Thursday, June 28, 2012

Economic Cans Being Kicked Down the Road - Q3 Dip?

Germany and France seem to have solved their voter marketing problem on Greece by simply guaranteeing the new Greek debt that their home banks take on. This makes an end run around the fact that their voters are absolutely deadset against actually giving any direct aid to Greece. The real beauty is that the actual exposure of Germany and France is not greatly increased as they will have to rescue their home banks if Greece defaults.

Now all we need is a solution to the other half of the problem: Greek citizens are not willing to undertake the austerity measures that are required to repay the existing debt, much less future debt.

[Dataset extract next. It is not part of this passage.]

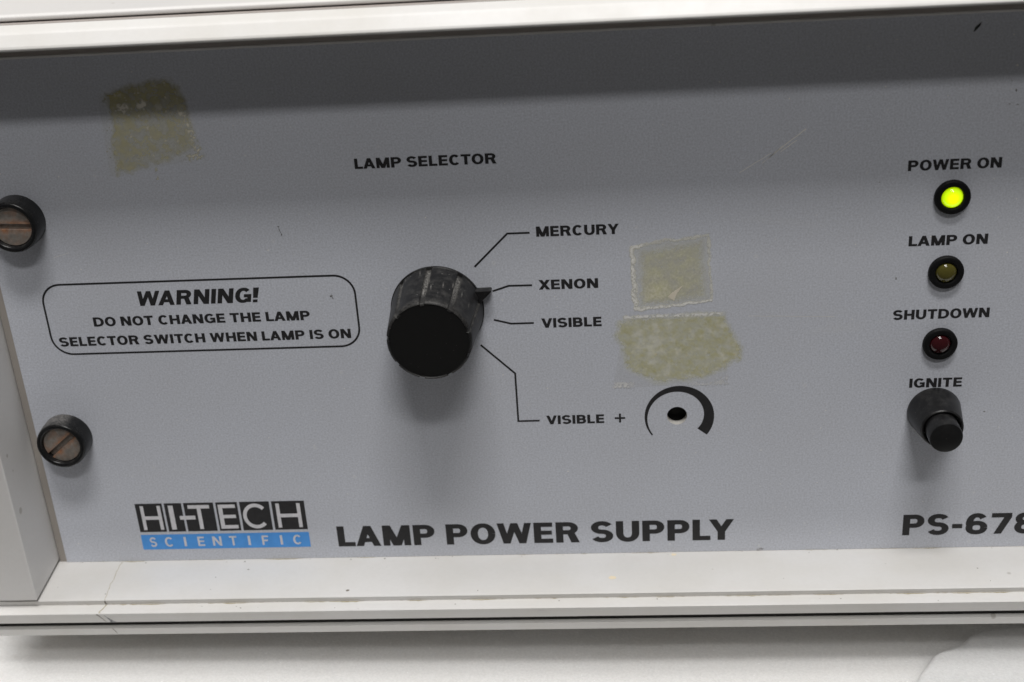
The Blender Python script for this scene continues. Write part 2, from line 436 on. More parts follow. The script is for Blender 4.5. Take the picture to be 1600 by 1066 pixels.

If Greece had debt denominated in their own currency then they would simply devalue and solve the problem.

Instead, Greece debt is in Euros, so they need a different solution. In a functioning capitalist world economy Greece would default, banks and investors would be wiped out, but Greece would be able to finance new debt. This is actually the best solution for Greece, Greeks and the world economy as it would minimize the economic depression from the default. As you economics junkies know, it is the solution that most conservative and liberal economic theories advocate.

Unfortunately, we are in something other than a functioning world economy. We are in an evolving economic system, which is another way of saying nobody is sure what is going to happen.

My guess is that Europe is going to practice the childish game of "Kick the Can Down the Road" and hope that they can spread the crisis out enough that time will heal it, just like the Fed and Paulson did in the USA crisis.

Looking at all the Cans being kicked (the rest of the PIIGS, the U.S. residential and commercial real estate market effect on the bank lending, the lack of consumer income growth, rolling over of leading indicators pointing to a slowdown or actual dip in the 3rd quarter, etc.), it looks like they might be forming a pile that we are going to hit at the end of the 2nd Quarter. The solution is not likely to be favorable for banks or bank bondholders as the world's voters are not tolerant of any more of today's "lemon capitalism."

The third quarter looks like it will be time for a new game. I wonder if it will be more regression to economic feudalism (and the slower growth this represents for the world's developed nations) or the beginning of a new, functional world financial system that helps developed nations takes advantage of the growth in modern technology that so far has only helped the investors in the lesser developed countries.